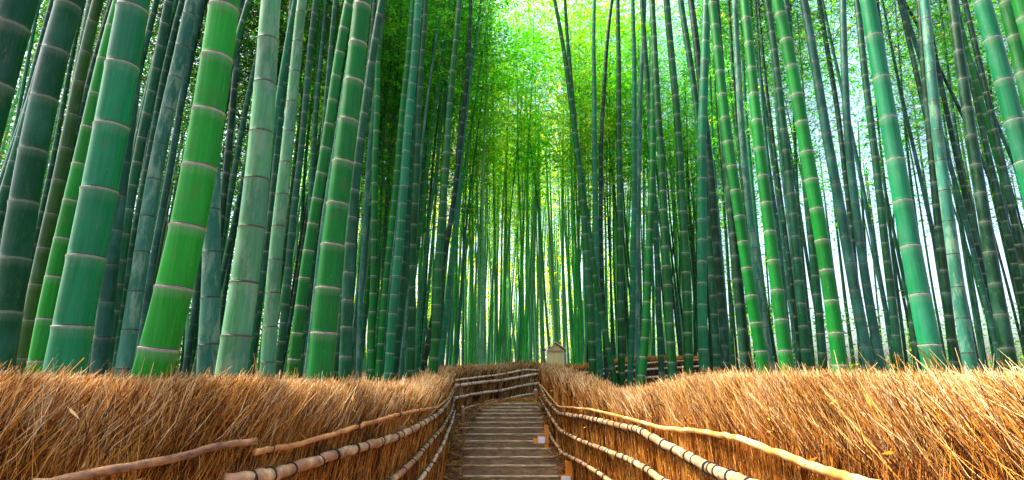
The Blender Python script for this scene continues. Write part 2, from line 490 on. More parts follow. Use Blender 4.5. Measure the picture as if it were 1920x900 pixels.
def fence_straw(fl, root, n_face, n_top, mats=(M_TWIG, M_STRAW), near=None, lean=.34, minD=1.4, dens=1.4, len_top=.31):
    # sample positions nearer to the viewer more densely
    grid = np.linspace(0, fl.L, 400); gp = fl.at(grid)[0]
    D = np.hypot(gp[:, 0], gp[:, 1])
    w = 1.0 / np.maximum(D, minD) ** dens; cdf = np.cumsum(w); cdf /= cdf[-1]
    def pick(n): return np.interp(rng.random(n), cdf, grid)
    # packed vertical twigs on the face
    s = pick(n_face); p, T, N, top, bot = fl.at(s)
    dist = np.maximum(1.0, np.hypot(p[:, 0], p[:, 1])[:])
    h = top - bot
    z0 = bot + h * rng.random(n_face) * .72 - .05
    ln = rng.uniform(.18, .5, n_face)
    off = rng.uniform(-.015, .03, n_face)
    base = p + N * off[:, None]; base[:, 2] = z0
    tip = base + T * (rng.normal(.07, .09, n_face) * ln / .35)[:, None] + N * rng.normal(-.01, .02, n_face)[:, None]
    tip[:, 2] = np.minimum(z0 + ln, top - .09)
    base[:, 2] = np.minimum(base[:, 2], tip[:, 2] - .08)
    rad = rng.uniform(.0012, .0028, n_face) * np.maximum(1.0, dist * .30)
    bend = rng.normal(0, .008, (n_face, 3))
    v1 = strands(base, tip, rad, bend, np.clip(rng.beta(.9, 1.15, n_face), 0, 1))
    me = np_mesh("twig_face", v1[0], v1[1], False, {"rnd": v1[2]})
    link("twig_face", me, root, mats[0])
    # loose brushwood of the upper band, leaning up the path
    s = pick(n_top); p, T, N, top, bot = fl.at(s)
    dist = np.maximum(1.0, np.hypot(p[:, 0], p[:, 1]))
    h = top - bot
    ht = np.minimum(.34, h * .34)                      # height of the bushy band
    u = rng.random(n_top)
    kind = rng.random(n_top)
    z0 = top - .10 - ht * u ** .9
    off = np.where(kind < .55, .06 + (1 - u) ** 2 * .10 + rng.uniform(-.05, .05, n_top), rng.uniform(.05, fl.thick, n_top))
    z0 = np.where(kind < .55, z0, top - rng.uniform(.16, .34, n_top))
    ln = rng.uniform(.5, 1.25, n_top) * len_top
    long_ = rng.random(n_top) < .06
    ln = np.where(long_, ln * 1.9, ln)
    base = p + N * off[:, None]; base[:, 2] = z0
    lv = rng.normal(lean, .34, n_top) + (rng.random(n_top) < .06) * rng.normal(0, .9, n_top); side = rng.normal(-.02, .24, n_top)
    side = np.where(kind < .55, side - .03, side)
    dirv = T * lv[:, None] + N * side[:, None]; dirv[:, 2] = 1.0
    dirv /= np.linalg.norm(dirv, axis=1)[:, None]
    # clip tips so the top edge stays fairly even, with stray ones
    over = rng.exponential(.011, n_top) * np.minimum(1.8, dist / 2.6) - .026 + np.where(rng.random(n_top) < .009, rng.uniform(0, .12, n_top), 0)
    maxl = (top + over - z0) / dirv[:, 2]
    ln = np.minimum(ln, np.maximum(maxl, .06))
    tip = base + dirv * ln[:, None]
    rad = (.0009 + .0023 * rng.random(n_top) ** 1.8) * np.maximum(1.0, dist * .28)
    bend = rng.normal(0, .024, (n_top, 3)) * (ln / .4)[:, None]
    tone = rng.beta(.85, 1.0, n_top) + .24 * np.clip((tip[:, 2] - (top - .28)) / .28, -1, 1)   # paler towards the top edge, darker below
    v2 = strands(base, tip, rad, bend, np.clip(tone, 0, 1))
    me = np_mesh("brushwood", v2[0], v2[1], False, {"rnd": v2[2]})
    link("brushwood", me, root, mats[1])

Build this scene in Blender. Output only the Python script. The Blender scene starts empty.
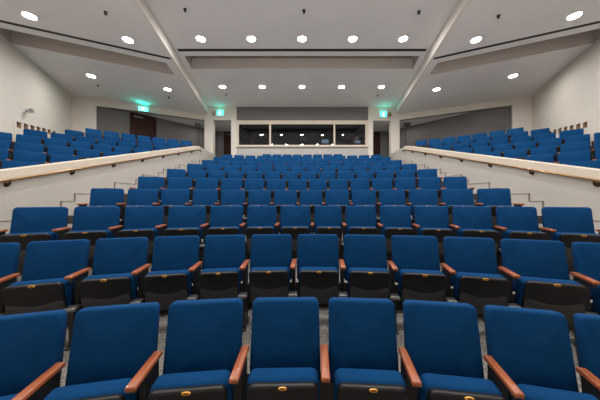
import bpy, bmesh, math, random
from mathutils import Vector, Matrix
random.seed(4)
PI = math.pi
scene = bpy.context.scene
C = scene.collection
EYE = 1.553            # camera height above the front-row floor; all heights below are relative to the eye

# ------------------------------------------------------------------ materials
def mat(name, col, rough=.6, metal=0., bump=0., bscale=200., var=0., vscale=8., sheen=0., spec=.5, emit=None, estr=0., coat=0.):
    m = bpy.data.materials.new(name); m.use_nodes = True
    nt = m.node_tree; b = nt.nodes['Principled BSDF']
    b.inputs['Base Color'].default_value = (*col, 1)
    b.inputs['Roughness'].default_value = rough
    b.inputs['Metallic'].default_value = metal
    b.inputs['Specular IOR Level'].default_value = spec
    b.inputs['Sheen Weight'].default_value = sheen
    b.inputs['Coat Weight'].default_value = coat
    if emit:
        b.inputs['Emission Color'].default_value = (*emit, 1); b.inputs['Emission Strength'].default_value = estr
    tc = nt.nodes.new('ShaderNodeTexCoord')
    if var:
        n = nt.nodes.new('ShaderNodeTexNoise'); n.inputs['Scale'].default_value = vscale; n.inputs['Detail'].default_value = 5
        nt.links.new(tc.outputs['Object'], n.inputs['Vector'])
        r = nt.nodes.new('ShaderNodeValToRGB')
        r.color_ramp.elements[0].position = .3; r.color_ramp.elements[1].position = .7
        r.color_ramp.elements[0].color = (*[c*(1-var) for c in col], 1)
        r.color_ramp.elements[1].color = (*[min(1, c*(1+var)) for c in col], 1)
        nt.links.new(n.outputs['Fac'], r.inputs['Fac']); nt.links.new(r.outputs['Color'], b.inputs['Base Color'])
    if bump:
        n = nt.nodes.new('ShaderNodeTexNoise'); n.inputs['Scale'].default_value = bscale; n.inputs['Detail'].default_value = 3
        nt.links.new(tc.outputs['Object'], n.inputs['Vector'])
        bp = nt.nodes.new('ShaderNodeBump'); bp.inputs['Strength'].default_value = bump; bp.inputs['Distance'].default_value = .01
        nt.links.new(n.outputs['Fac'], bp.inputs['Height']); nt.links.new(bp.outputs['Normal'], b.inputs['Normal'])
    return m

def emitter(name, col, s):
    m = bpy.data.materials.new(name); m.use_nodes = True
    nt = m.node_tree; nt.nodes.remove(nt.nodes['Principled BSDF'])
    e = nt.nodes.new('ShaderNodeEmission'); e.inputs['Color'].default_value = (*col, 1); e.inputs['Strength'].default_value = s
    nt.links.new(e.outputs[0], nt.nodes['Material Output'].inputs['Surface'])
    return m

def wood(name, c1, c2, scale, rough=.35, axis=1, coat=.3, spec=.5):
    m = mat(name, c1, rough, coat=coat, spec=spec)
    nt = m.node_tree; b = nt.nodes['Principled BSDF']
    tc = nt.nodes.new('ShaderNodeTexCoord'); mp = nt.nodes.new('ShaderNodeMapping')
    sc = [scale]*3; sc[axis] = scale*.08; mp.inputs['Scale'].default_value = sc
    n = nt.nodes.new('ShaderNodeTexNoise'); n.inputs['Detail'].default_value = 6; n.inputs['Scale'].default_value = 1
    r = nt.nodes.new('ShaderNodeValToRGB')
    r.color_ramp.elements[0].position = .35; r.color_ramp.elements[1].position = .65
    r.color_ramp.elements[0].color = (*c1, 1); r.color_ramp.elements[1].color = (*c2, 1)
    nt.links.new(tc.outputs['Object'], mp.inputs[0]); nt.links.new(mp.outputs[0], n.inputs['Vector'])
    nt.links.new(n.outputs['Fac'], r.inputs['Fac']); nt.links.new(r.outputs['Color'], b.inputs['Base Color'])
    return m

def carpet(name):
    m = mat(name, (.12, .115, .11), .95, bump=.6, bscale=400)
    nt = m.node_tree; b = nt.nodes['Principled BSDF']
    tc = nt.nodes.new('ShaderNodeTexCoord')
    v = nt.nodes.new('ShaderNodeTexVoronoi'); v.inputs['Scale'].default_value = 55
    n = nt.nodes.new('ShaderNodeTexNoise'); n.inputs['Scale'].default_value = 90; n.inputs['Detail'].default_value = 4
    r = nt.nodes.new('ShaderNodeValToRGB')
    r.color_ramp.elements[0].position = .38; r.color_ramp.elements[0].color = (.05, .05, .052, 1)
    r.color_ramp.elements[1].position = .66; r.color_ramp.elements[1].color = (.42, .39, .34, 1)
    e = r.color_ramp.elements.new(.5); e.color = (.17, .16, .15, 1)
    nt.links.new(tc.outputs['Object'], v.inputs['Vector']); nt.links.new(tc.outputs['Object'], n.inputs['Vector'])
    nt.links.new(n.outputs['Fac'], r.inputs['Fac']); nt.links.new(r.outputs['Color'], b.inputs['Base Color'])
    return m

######

Using the records above, copy every line that has the word "this" in it.

Exercise response:
The Blender Python script for this scene continues. Write part 2, from line 490 on. More parts follow. Use Blender 4.5. Measure the picture as if it were 1920x900 pixels.
Build this scene in Blender. Output only the Python script. The Blender scene starts empty.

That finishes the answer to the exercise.